■ **PROBLEM DESCRIPTION**
Repeat the material below exactly, with no pictures.

■ **INFORMATION SUPPLIED**
_ _ _ _ _

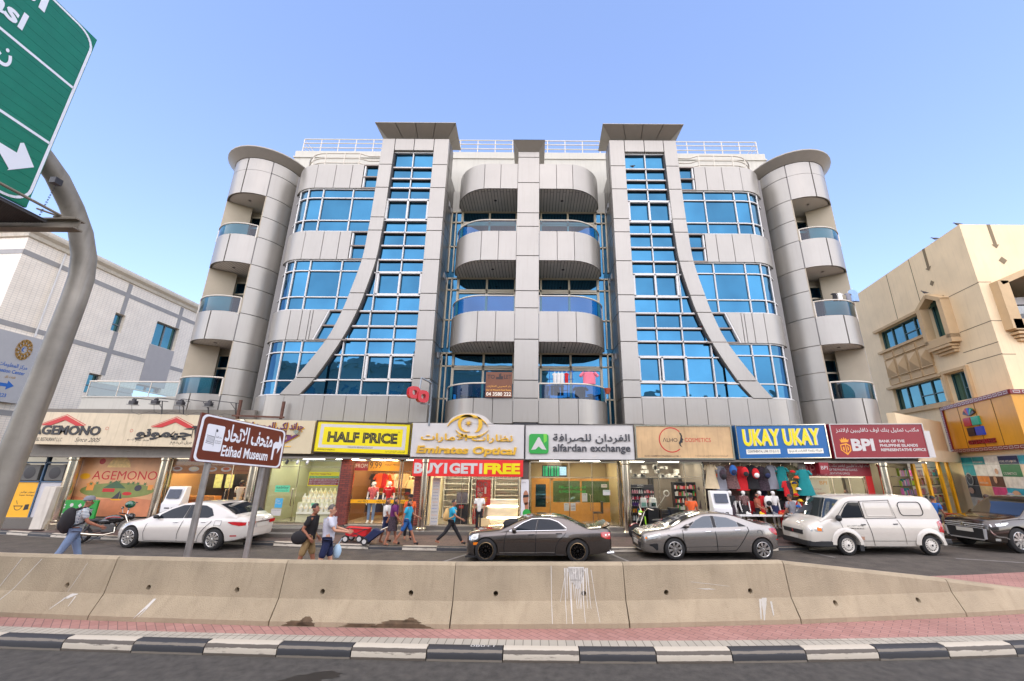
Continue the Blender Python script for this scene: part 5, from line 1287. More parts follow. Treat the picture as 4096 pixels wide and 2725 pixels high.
m=MB();_,rows=wavy(lx0+0.15,lx0+1.0,9.75,10.35,17.5,0.05);m.grid(rows);m.grid([[(x,y+0.02,z)for x,y,z in r_]for r_ in rows])
for k in range(24):m.ball((lx0+0.2+random.random()*0.75,17.42,9.8+random.random()*0.5),(0.025,0.02,0.025),6,1)
tag(m.build('hanging_sheet',[P_WHITE,P_RED]),'white sheet with red dots drying in the beige loggia','laundry')
m=MB();_,rows=wavy(lx0+0.9,lx0+2.3,9.9,10.75,17.9,0.08);m.grid(rows);m.grid([[(x,y+0.02,z)for x,y,z in r_]for r_ in rows]);m.build
tag(m.build('hanging_cloth',[P_WHITE]),'plain white cloth hanging behind the dotted sheet in the beige loggia','laundry')
A_,B_=Vector((21.4,21.0)),Vector((19.2,15.93));dirp=(B_-A_);Lp=dirp.length;dirp.normalize();np_=Vector((dirp.y,-dirp.x))
if np_.x>0:np_=-np_
def pp(t_,z,out=0.0):
 p=A_+dirp*t_+np_*out;return Vector((p.x,p.y,z))
m=MB();q=[tuple((A_-np_*0.10)),tuple((B_-np_*0.10-dirp*0.5)),(34,16.45),(34,20),(24,22)];m.prismz(q,0.14,3.56);m.build('podium_wall',[M_BEIGE],rb_,smooth=0)
ys_=thing('gift_shop_sign','deep yellow gift shop sign box edged with red and white brick pattern','shop sign',(19.2,15.93,3.54))
m=MB();q=[tuple(A_),tuple(B_),(32,15.93),(32,16.9),(24,21)];m.prismz(q,3.54,5.81);m.build('sign_box',[mat('amber_cladding',C(214,150,22),rough=0.45,var=0.12,scale=1.0,streak=0.15)],ys_,smooth=0)
m=MB()
for t_ in (1.5,2.9,4.2):
 p=pp(t_,0,0.004);m.bar((p.x,p.y,3.7),(p.x,p.y,5.65),0.03,0.01)
for x in (20.4,21.8,23.2):m.box(x-0.012,x+0.012,15.924,15.93,3.7,5.65)
m.build('panel_joint',[paint('amber_joint',110,74,14)],ys_,smooth=0)
M_RBR=paint('edge_red',120,20,24)
m=MB();d2=MB()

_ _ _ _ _

■ **RESULT OF THE EXERCISE**
Continue the Blender Python script for this scene: part 5, from line 1287. More parts follow. Treat the picture as 4096 pixels wide and 2725 pixels high.
m=MB();_,rows=wavy(lx0+0.15,lx0+1.0,9.75,10.35,17.5,0.05);m.grid(rows);m.grid([[(x,y+0.02,z)for x,y,z in r_]for r_ in rows])
for k in range(24):m.ball((lx0+0.2+random.random()*0.75,17.42,9.8+random.random()*0.5),(0.025,0.02,0.025),6,1)
tag(m.build('hanging_sheet',[P_WHITE,P_RED]),'white sheet with red dots drying in the beige loggia','laundry')
m=MB();_,rows=wavy(lx0+0.9,lx0+2.3,9.9,10.75,17.9,0.08);m.grid(rows);m.grid([[(x,y+0.02,z)for x,y,z in r_]for r_ in rows]);m.build
tag(m.build('hanging_cloth',[P_WHITE]),'plain white cloth hanging behind the dotted sheet in the beige loggia','laundry')
A_,B_=Vector((21.4,21.0)),Vector((19.2,15.93));dirp=(B_-A_);Lp=dirp.length;dirp.normalize();np_=Vector((dirp.y,-dirp.x))
if np_.x>0:np_=-np_
def pp(t_,z,out=0.0):
 p=A_+dirp*t_+np_*out;return Vector((p.x,p.y,z))
m=MB();q=[tuple((A_-np_*0.10)),tuple((B_-np_*0.10-dirp*0.5)),(34,16.45),(34,20),(24,22)];m.prismz(q,0.14,3.56);m.build('podium_wall',[M_BEIGE],rb_,smooth=0)
ys_=thing('gift_shop_sign','deep yellow gift shop sign box edged with red and white brick pattern','shop sign',(19.2,15.93,3.54))
m=MB();q=[tuple(A_),tuple(B_),(32,15.93),(32,16.9),(24,21)];m.prismz(q,3.54,5.81);m.build('sign_box',[mat('amber_cladding',C(214,150,22),rough=0.45,var=0.12,scale=1.0,streak=0.15)],ys_,smooth=0)
m=MB()
for t_ in (1.5,2.9,4.2):
 p=pp(t_,0,0.004);m.bar((p.x,p.y,3.7),(p.x,p.y,5.65),0.03,0.01)
for x in (20.4,21.8,23.2):m.box(x-0.012,x+0.012,15.924,15.93,3.7,5.65)
m.build('panel_joint',[paint('amber_joint',110,74,14)],ys_,smooth=0)
M_RBR=paint('edge_red',120,20,24)
m=MB();d2=MB()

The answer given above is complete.